**Given instruction**
The answer is one number: how many lines in the data below hold "picture".

**Dataset excerpt**
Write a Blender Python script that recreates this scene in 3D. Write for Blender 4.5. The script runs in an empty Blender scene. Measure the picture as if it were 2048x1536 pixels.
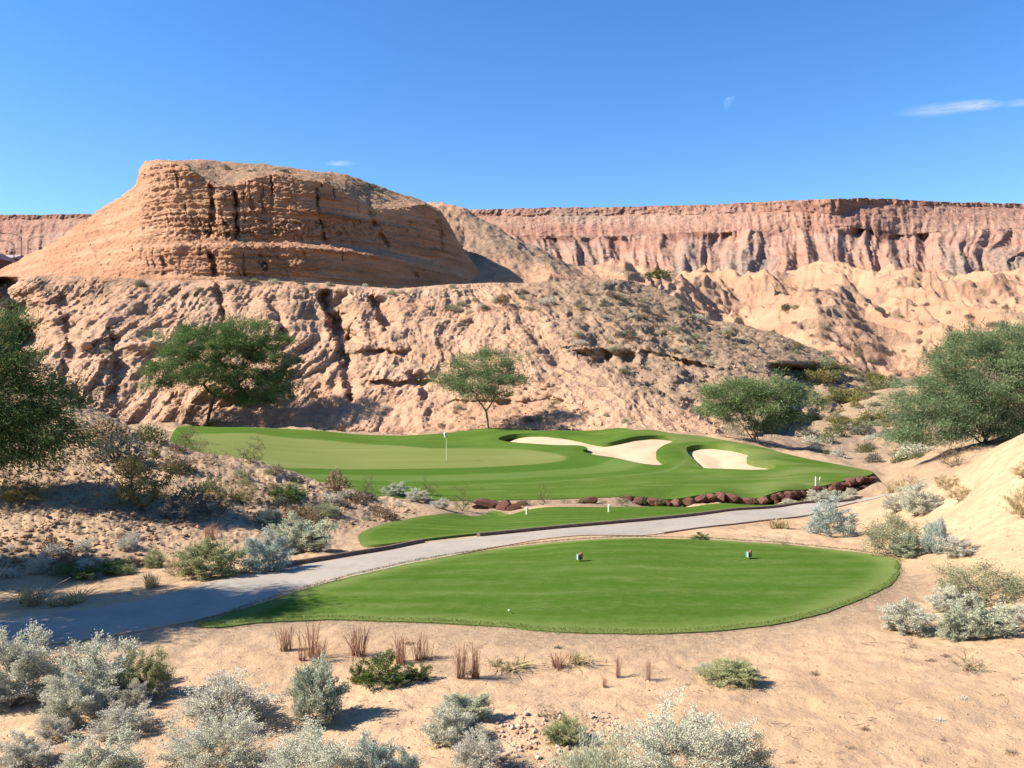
import bpy, math, random
import numpy as np
from mathutils import Vector
scene = bpy.context.scene
COL = scene.collection
# ---------------------------------------------------------------- camera, world, sun, exposure
F = 1671.0                                   # focal length in pixels of a 2048 px wide picture
cam_d = bpy.data.cameras.new("camera"); cam = bpy.data.objects.new("camera", cam_d); COL.objects.link(cam)
cam_d.sensor_width = 36.0; cam_d.lens = 36.0*F/2048.0
cam_d.clip_start = 0.1; cam_d.clip_end = 30000
cam.location = (0, 0, 0); cam.rotation_euler = (math.radians(90), 0, 0)
scene.camera = cam
SUN_EL = math.radians(39); SUN_AZ = math.atan2(-1.0, -0.13)      # azimuth measured from +Y towards +X
sd = Vector((math.sin(SUN_AZ)*math.cos(SUN_EL), math.cos(SUN_AZ)*math.cos(SUN_EL), math.sin(SUN_EL)))
w = bpy.data.worlds.new("World"); scene.world = w; w.use_nodes = True
nt = w.node_tree; nt.nodes.clear()
sky = nt.nodes.new("ShaderNodeTexSky"); sky.sky_type = 'NISHITA'; sky.sun_disc = False
sky.sun_elevation = SUN_EL; sky.sun_rotation = SUN_AZ % (2*math.pi)
sky.altitude = 500; sky.air_density = 1.0; sky.dust_density = 0.2; sky.ozone_density = 2.6
hsv = nt.nodes.new("ShaderNodeHueSaturation"); hsv.inputs['Saturation'].default_value = 1.3; hsv.inputs['Hue'].default_value = 0.506
bg = nt.nodes.new("ShaderNodeBackground"); bg.inputs['Strength'].default_value = 0.088
wo = nt.nodes.new("ShaderNodeOutputWorld")
nt.links.new(sky.outputs[0], hsv.inputs['Color']); nt.links.new(hsv.outputs[0], bg.inputs['Color']); nt.links.new(bg.outputs[0], wo.inputs['Surface'])
sun_d = bpy.data.lights.new("sun", 'SUN'); sun_d.energy = 5.0; sun_d.angle = math.radians(0.53); sun_d.color = (1.0, 0.92, 0.80)
sun = bpy.data.objects.new("sun", sun_d); COL.objects.link(sun)
sun.rotation_euler = sd.to_track_quat('Z', 'Y').to_euler(); sun.location = sd*200
scene.view_settings.view_transform = 'Standard'; scene.view_settings.look = 'None'
scene.view_settings.exposure = 1.38; scene.view_settings.gamma = 1.0
scene.cycles.max_bounces = 5; scene.cycles.diffuse_bounces = 2; scene.cycles.glossy_bounces = 1
scene.cycles.transmission_bounces = 3; scene.cycles.transparent_max_bounces = 8; scene.cycles.volume_bounces = 0

# ---------------------------------------------------------------- numpy noise
_r = np.random.RandomState(11)
_G = _r.normal(size=(4096, 3)).astype(np.float32); _G /= np.linalg.norm(_G, axis=1)[:, None]
def _h(i, j, k, s):
    return ((i*73856093) ^ (j*19349663) ^ (k*83492791) ^ (s*2654435)) & 4095
def pn(x, y, z=0.0, s=0):
    x = np.asarray(x, np.float32); y = np.asarray(y, np.float32)
    if np.isscalar(z):
        i = np.floor(x).astype(np.int64); j = np.floor(y).astype(np.int64)
        fx = x-i; fy = y-j; u = fx*fx*(3-2*fx); v = fy*fy*(3-2*fy)
        kz = int(z)
        def g(a, b):
            G = _G[_h(i+a, j+b, kz, s)]
            return G[..., 0]*(fx-a)+G[..., 1]*(fy-b)
        a0 = g(0, 0); a1 = g(1, 0); b0 = g(0, 1); b1 = g(1, 1)
        a = a0+(a1-a0)*u; b = b0+(b1-b0)*u
        return (a+(b-a)*v)*1.7
    z = np.asarray(z, np.float32)
    i = np.floor(x).astype(np.int64); j = np.floor(y).astype(np.int64); k = np.floor(z).astype(np.int64)
    fx = x-i; fy = y-j; fz = z-k
    u = fx*fx*(3-2*fx); v = fy*fy*(3-2*fy); w_ = fz*fz*(3-2*fz)
    def g(a, b, c):
        G = _G[_h(i+a, j+b, k+c, s)]
        return G[..., 0]*(fx-a)+G[..., 1]*(fy-b)+G[..., 2]*(fz-c)
    def l(a, b, t): return a+(b-a)*t
    return l(l(l(g(0,0,0), g(1,0,0), u), l(g(0,1,0), g(1,1,0), u), v),
             l(l(g(0,0,1), g(1,0,1), u), l(g(0,1,1), g(1,1,1), u), v), w_)*1.6
def fbm(x, y, z=0.0, o=4, s=0, rid=False, gain=0.5):
    t = 0; a = 1.0; n = 0
    for q in range(o):
        f = 2.03**q
        v = pn(x*f+q*7.1, y*f+q*3.3, (z if np.isscalar(z) else z*f+q*1.7), s+q)
        if rid: v = 1-np.abs(v)*2
        t = t+v*a; n += a; a *= gain
    return t/n
def sst(a, b, x):
    t = np.clip((x-a)/(b-a), 0, 1); return t*t*(3-2*t)

# ---------------------------------------------------------------- terrain height function (thin, smooth, through known spots)
def P3(px, py, Y): return ((px-1024)/F*Y, Y, (768-py)/F*Y)
class Surf:
    def __init__(s, pts, c):
        s.p = np.array(pts, float); s.c = c
        q = s.wp(s.p[:, 0], s.p[:, 1]); n = len(q)
        A = np.sqrt(((q[:, None]-q[None])**2).sum(-1)+c*c)
        P = np.c_[np.ones(n), q]
        M = np.zeros((n+3, n+3)); M[:n, :n] = A-np.eye(n)*0.004; M[:n, n:] = P; M[n:, :n] = P.T
        s.w = np.linalg.solve(M, np.r_[s.p[:, 2], 0, 0, 0]); s.q = q
    def wp(s, x, y):
        r = np.hypot(x, y)+1e-6; k = np.log1p(r/8)/r
        return np.stack([x*k, y*k], -1)
    def __call__(s, x, y):
        x = np.asarray(x, float); y = np.asarray(y, float); sh = x.shape
        q = s.wp(x.ravel(), y.ravel()); out = np.empty(len(q)); n = len(s.q)
        for a in range(0, len(q), 100000):
            qq = q[a:a+100000]
            d = np.sqrt((qq[:, None, 0]-s.q[:, 0])**2+(qq[:, None, 1]-s.q[:, 1])**2+s.c**2)
            out[a:a+100000] = d@s.w[:n]+s.w[n]+qq@s.w[n+1:]
        return out.reshape(sh)
def f0(py, z=-4.2): return z*F/(768-py)
CP = []
for px in (-500, 0, 500, 1000, 1500):
    for py in (1536, 1400, 1300): CP.append((px, py, f0(py)))
CP += [(2048,1536,9.0),(2048,1400,10.7),(2048,1300,12.3),(1800,1400,10.9),(1850,1290,13.1),(2400,1400,10.2),(2600,1250,12)]
CP += [(600,1215,f0(1215)),(1000,1200,f0(1200)),(1400,1200,f0(1200)),(1720,1180,16.9),(800,1150,18.35),(1000,1118,f0(1118)),(1400,1118,f0(1118)),(1700,1118,19.9),
       (1180,1084,22.2),(1320,1082,22.3),(1500,1092,21.6)]
PATHZ = [(-500,1290,-4.3),(-250,1262,-4.3),(0,1237,-4.25),(217,1211,-4.25),(354,1184,-4.25),(437,1160,-4.25),(537,1140,-4.3),(629,1126,-4.35),(720,1110,-4.42),(850,1086,-4.6),(960,1074,-4.75),
         (1100,1060,-4.9),(1250,1046,-5.07),(1464,1022,-5.37),(1600,1008,-5.6),(1710,999,-5.75),(1800,990,-5.85)]
for px, py, z in PATHZ: CP.append((px, py, f0(py, z)))
CP += [(1000,1108,21.6),(1464,1043,32.3),(1612,1029,35.6),(1500,1062,27.5),(1600,1062,26.8),(1300,1076,27.0)]
# forward tee and ditch, rock wall foot
CP += [(763,1056,27.5),(887,1033,32.5),(1054,1021,36.5),(1220,1018,38.0),(1320,1015,39.2),(1503,1011,40.7),(1620,1003,42)]
CP += [(1000,1040,38.5),(1320,1030,41.2),(1503,1022,42.4),(1620,1008,43.4),(1700,1004,43.5)]
# green complex
CP += [(870,1001,43.4),(1000,1000,43.4),(1150,998,43.4),(1300,993,43.5),(1450,987,44),(1570,978,45),(1650,970,47),(1730,952,51),
       (893,923,62),(700,925,62),(1050,920,63),(600,885,73),(893,885,73),(1000,893,70),(500,858,82),(640,863,82),(860,869,80),(1100,862,77),(1250,858,74.5),(1350,870,71),
       (1450,883,68),(1560,905,62),(1200,930,60),(1400,945,56),(1550,945,55),(1200,895,68),(1360,900,66),(1650,940,54)]
# left mound
CP += [(900,1028,34.2),(860,1012,33.6),(760,1000,34),(700,985,34),(600,955,34.5),(520,930,35),(450,913,35.5),(380,902,36),(330,880,37.5),(250,848,40),(180,815,43),(60,770,47),(-150,720,52),(-500,660,56),
       (700,990,41),(520,960,43),(380,930,46),(250,905,50),(0,880,58),(-300,820,66),
       (0,1180,18),(150,1150,19.3),(300,1130,20.2),(0,1080,21.8),(0,1010,25),(150,1000,25.2),(0,950,28.2),(200,910,31),(-300,950,28),(-300,1100,20),(300,1010,26.4),(350,960,29.3),
       (430,1030,26.4),(520,1045,26.6),(600,1060,26),(700,1060,27.2),(700,1095,24.4),(780,1030,31)]
# right dune
CP += [(1960,1210,15.6),(2048,1100,17.2),(2048,1000,20),(2048,900,23.3),(2048,866,25.2),(2250,850,25),(2500,850,24),(2048,905,30),(1990,893,26.8),(1925,930,28.8),(1900,955,32),(1955,975,36),(1840,975,37.5),(1740,1000,40),(1780,985,43),(1830,1100,20.2),(1700,1066,27),
       (1760,1040,28.4),(1820,1030,26.8),(1900,1010,25.4),(1960,1100,18.6),(1900,1150,17.6),(2300,1050,17)]
# wash behind
CP += [(1780,940,55),(1750,900,72),(1900,885,56),(1970,882,51),(2048,870,52),(2300,850,52),(1600,880,82),(1800,850,88),(2048,830,75),(1700,815,104),(1850,800,100),(2048,780,110),(2400,760,110)]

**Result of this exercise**
2